Monday, May 20, 2024

China plans dam on Brahmaputra river; India has cause for worry

China plans to build a major hydropower project on Brahmaputra river in Tibet causing anxieties in lower riparian India as also Bangladesh. However, the Chinese government has downplayed these concerns saying it will take care of their interests. The assurances are of little value to these countries as they do not have any water sharing agreements.
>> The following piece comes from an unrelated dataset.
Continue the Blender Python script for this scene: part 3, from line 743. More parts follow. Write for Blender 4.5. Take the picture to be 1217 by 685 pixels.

In international law governing trans-national rivers, significant weights is given to “established water usage” of lower riparians. An upper riparian nation, like China is in this case, cannot harm the interests of other nations who depend on a river. The anxieties expressed by India and Bangladesh stem from the fact that China often ignores established international conventions and even binding laws.

The proposal to build the dam on Brahmaputra has been put forward in 14th Five Year Plan (2021-25). Chairman of the Power Construction Corporation of China Yan Zhiyong gave some details regarding the dam on Sunday.

“There is no parallel in history … it will be a historic opportunity for the Chinese hydropower industry,” Yan said addressing a conference of the Chinese Society for Hydropower Engineering. The 14th Five Year Plan was adopted by Plenum, a key policy body of the Chinese Communist Party (CPC), last month.

Details regarding the plan for the dam may be made public early next year. Over the last few years, India has repeatedly conveyed its concern and established water usage rights on Brahamputra to the Chinese government. The dam is to be established in Medog county, where Yarlung Zangbo (Chinese name for the river) grand canyon is located.

Incidentally, Medong is the last county which borders Arunachal Pradesh in the far north eastern region of India. Tibet has about 200 million kWH of water resources, accounting for 30 per cent of the total in China.

India and China had established Expert Level Mechanism (ELM) in the year 2006 to hold discussions on trans-border rivers. Under existing arrangements, China provides hydrological information regarding Brahmaputra and Sutlej rivers to India during May 15 to October 15 period.